TASK INSTRUCTIONS ▸
Every line of the material that follows must be printed again exactly.

DATA EXTRACT ▸

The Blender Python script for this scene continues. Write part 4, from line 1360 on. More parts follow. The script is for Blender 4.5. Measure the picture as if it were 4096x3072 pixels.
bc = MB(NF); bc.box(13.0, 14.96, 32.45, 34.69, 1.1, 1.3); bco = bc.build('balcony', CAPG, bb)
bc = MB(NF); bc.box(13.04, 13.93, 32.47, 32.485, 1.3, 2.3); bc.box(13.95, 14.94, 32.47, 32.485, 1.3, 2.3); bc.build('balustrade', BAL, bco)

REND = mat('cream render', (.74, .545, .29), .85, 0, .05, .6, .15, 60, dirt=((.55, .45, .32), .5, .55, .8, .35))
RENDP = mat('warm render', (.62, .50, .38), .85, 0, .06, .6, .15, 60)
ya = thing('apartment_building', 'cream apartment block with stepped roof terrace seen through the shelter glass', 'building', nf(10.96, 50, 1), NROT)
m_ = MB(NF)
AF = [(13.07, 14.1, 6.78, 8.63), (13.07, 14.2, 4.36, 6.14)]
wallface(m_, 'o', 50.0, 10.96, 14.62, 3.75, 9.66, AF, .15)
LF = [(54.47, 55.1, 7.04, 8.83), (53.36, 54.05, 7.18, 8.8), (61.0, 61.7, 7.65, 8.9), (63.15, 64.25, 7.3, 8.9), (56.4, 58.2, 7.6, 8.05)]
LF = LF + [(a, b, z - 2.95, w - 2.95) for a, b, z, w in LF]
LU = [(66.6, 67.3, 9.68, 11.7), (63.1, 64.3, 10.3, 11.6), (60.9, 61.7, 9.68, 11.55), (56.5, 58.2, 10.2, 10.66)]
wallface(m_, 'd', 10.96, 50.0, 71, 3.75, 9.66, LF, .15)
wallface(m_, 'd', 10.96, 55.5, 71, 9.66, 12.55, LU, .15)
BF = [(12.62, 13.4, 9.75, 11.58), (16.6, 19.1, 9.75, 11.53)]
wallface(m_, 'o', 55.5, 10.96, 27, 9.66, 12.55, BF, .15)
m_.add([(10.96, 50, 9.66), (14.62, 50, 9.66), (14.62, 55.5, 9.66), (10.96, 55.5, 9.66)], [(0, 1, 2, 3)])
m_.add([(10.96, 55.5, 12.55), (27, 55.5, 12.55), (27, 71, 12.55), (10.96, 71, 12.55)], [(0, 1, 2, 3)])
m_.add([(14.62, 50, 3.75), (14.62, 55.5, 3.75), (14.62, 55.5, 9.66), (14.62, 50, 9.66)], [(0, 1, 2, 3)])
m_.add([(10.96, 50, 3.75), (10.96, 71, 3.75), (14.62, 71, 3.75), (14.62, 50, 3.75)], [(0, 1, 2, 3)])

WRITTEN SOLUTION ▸
The Blender Python script for this scene continues. Write part 4, from line 1360 on. More parts follow. The script is for Blender 4.5. Measure the picture as if it were 4096x3072 pixels.
bc = MB(NF); bc.box(13.0, 14.96, 32.45, 34.69, 1.1, 1.3); bco = bc.build('balcony', CAPG, bb)
bc = MB(NF); bc.box(13.04, 13.93, 32.47, 32.485, 1.3, 2.3); bc.box(13.95, 14.94, 32.47, 32.485, 1.3, 2.3); bc.build('balustrade', BAL, bco)

REND = mat('cream render', (.74, .545, .29), .85, 0, .05, .6, .15, 60, dirt=((.55, .45, .32), .5, .55, .8, .35))
RENDP = mat('warm render', (.62, .50, .38), .85, 0, .06, .6, .15, 60)
ya = thing('apartment_building', 'cream apartment block with stepped roof terrace seen through the shelter glass', 'building', nf(10.96, 50, 1), NROT)
m_ = MB(NF)
AF = [(13.07, 14.1, 6.78, 8.63), (13.07, 14.2, 4.36, 6.14)]
wallface(m_, 'o', 50.0, 10.96, 14.62, 3.75, 9.66, AF, .15)
LF = [(54.47, 55.1, 7.04, 8.83), (53.36, 54.05, 7.18, 8.8), (61.0, 61.7, 7.65, 8.9), (63.15, 64.25, 7.3, 8.9), (56.4, 58.2, 7.6, 8.05)]
LF = LF + [(a, b, z - 2.95, w - 2.95) for a, b, z, w in LF]
LU = [(66.6, 67.3, 9.68, 11.7), (63.1, 64.3, 10.3, 11.6), (60.9, 61.7, 9.68, 11.55), (56.5, 58.2, 10.2, 10.66)]
wallface(m_, 'd', 10.96, 50.0, 71, 3.75, 9.66, LF, .15)
wallface(m_, 'd', 10.96, 55.5, 71, 9.66, 12.55, LU, .15)
BF = [(12.62, 13.4, 9.75, 11.58), (16.6, 19.1, 9.75, 11.53)]
wallface(m_, 'o', 55.5, 10.96, 27, 9.66, 12.55, BF, .15)
m_.add([(10.96, 50, 9.66), (14.62, 50, 9.66), (14.62, 55.5, 9.66), (10.96, 55.5, 9.66)], [(0, 1, 2, 3)])
m_.add([(10.96, 55.5, 12.55), (27, 55.5, 12.55), (27, 71, 12.55), (10.96, 71, 12.55)], [(0, 1, 2, 3)])
m_.add([(14.62, 50, 3.75), (14.62, 55.5, 3.75), (14.62, 55.5, 9.66), (14.62, 50, 9.66)], [(0, 1, 2, 3)])
m_.add([(10.96, 50, 3.75), (10.96, 71, 3.75), (14.62, 71, 3.75), (14.62, 50, 3.75)], [(0, 1, 2, 3)])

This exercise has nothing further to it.